Hugo conosce uno sterminato campione di mondi possibili, galassie inconcepibili e avventure fuori da ogni schema comune. Le ha costruite, mattone dopo mattone, con la sola forza della sua mente di bambino, galleggiante in un mare di fantasticherie. Il suo trampolino di lancio è un libro di un qualsiasi genere, a volte letto disordinatamente, altre volte addirittura capovolto o distorto. Questo è il suo modo di leggere: libero da qualsiasi condizionamento o scopo che non sia il puro piacere di perdersi, letteralmente, in una storia.
Ma la crescita, anche se tardiva, comporta degli “aggiustamenti” mentali che inizialmente lo sconvolgono. Accidentalmente sarà Erna ad accompagnarlo per le vie di Praga, rendendolo una volta per tutte consapevole del mondo esteriore, popolato da ricchi e poveri e da dinamiche sociali che ancora non riesce a comprendere.

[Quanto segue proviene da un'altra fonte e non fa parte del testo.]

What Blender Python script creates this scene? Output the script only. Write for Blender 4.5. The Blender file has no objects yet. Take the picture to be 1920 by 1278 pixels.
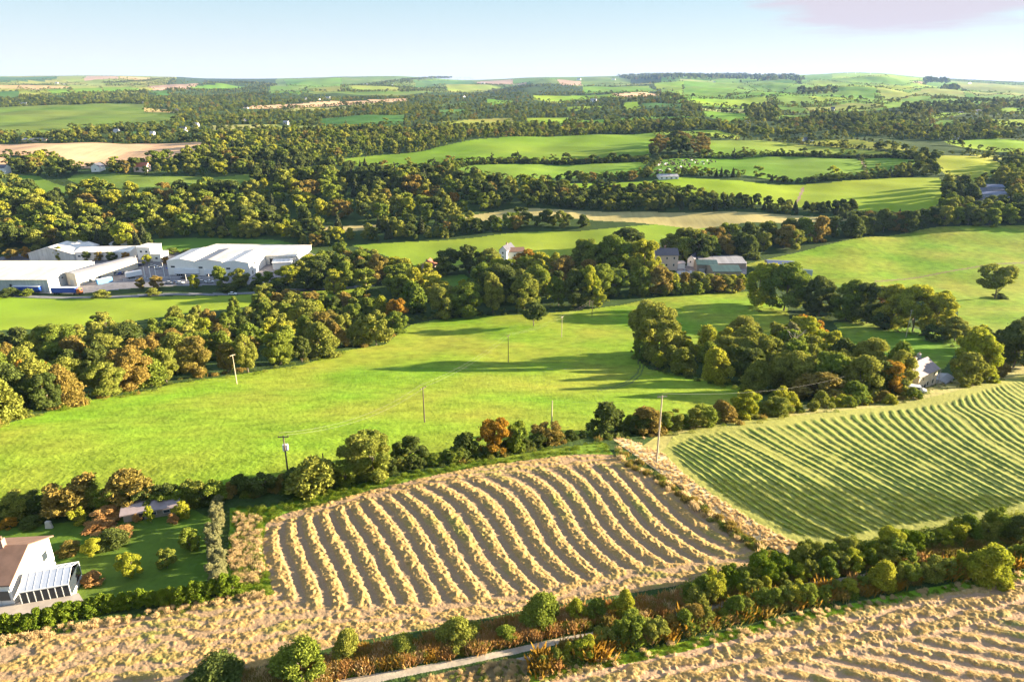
import bpy, math, random
import numpy as np
from mathutils import Vector, Matrix
PI = math.pi
rad = math.radians
C = bpy.context.scene.collection
scene = bpy.context.scene

# ---------------------------------------------------------------- camera
FPX = 1280.0                       # focal length in pixels of the 1920 px wide photograph
PITCH = rad(20.9)
CP, SP = math.cos(PITCH), math.sin(PITCH)
ZC = 112.0
cam = bpy.data.cameras.new('camera')
cam.sensor_width = 36.0
cam.lens = 36.0 * FPX / 1920.0
cam.clip_start = 1.0
cam.clip_end = 60000.0
camo = bpy.data.objects.new('camera', cam)
C.objects.link(camo)
camo.location = (0, 0, ZC)
camo.rotation_euler = (PI / 2 - PITCH, 0, 0)
scene.camera = camo

# ---------------------------------------------------------------- light
SUN_EL, SUN_AZ = rad(10.2), math.atan2(0.96, 0.22)      # azimuth measured from +Y towards +X
sun_dir = Vector((math.sin(SUN_AZ) * math.cos(SUN_EL), math.cos(SUN_AZ) * math.cos(SUN_EL), math.sin(SUN_EL)))
sl = bpy.data.lights.new('sun', 'SUN')
sl.energy = 5.0
sl.angle = rad(0.5)
sl.color = (1.0, 0.83, 0.58)
so = bpy.data.objects.new('sun', sl)
C.objects.link(so)
so.rotation_euler = sun_dir.to_track_quat('Z', 'Y').to_euler()
so.location = (300, 200, 400)

world = bpy.data.worlds.new('World')
scene.world = world
world.use_nodes = True
nt = world.node_tree
nt.nodes.clear()
wo = nt.nodes.new('ShaderNodeOutputWorld')
bg = nt.nodes.new('ShaderNodeBackground')
sky = nt.nodes.new('ShaderNodeTexSky')
sky.sky_type = 'NISHITA'
sky.sun_disc = False
sky.sun_elevation = SUN_EL
sky.sun_rotation = SUN_AZ
sky.altitude = 100
sky.air_density = 1.0
sky.dust_density = 0.4
sky.ozone_density = 1.5
bg.inputs['Strength'].default_value = 0.05
tc = nt.nodes.new('ShaderNodeTexCoord')
# thin high cloud, laid out on the sky dome by direction
def wn(t, **k):
    n = nt.nodes.new(t)
    for a, b in k.items(): setattr(n, a, b)
    return n
sep = wn('ShaderNodeSeparateXYZ')
nt.links.new(tc.outputs['Generated'], sep.inputs[0])
# autumn evening haze softens the sky towards cream at the horizon and pale blue above it
hz = wn('ShaderNodeValToRGB')
cr = hz.color_ramp
while len(cr.elements) > 1: cr.elements.remove(cr.elements[-1])
cr.elements[0].position = 0.0; cr.elements[0].color = (.93, .92, .90, 1)
for p_, c_ in ((.025, (.88, .93, .95, 1)), (.06, (.74, .88, .95, 1)), (.105, (.58, .80, .92, 1)), (.3, (.66, .86, 1.15, 1)), (1.0, (.58, .76, 1.08, 1))):
    e_ = cr.elements.new(p_); e_.color = c_
nt.links.new(sep.outputs['Z'], hz.inputs[0])
hs = wn('ShaderNodeVectorMath', operation='SCALE'); hs.inputs['Scale'].default_value = 2.68
nt.links.new(hz.outputs[0], hs.inputs[0])
mul = wn('ShaderNodeMix', data_type='RGBA')
mul.inputs[0].default_value = 0.93
nt.links.new(sky.outputs[0], mul.inputs[6]); nt.links.new(hs.outputs[0], mul.inputs[7])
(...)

Il tenente Zelnik e l’impiegato Tittel sono i soggetti interessati di questi piccoli amori di Erna. Non sono davvero le relazioni che intercorrono tra questi personaggi ad essere importanti, ma è il modesto sguardo del ragazzo al centro della narrazione che mai verrà abbandonato. Potrebbe essere considerato parziale, questo racconto, se si volesse conoscere a tutti i costi la psicologia dei personaggi secondari. Ciò che veramente conta, però, è l’evoluzione di Hugo, che attraversa un momento di transizione appoggiandosi alla prima miniera ben fornita di sensazioni.
Poco ci viene suggerito del seguito della vita del protagonista, egli ci viene consegnato, con rassegnazione, in balia delle convenzioni borghesi che per sempre domineranno la sua vita.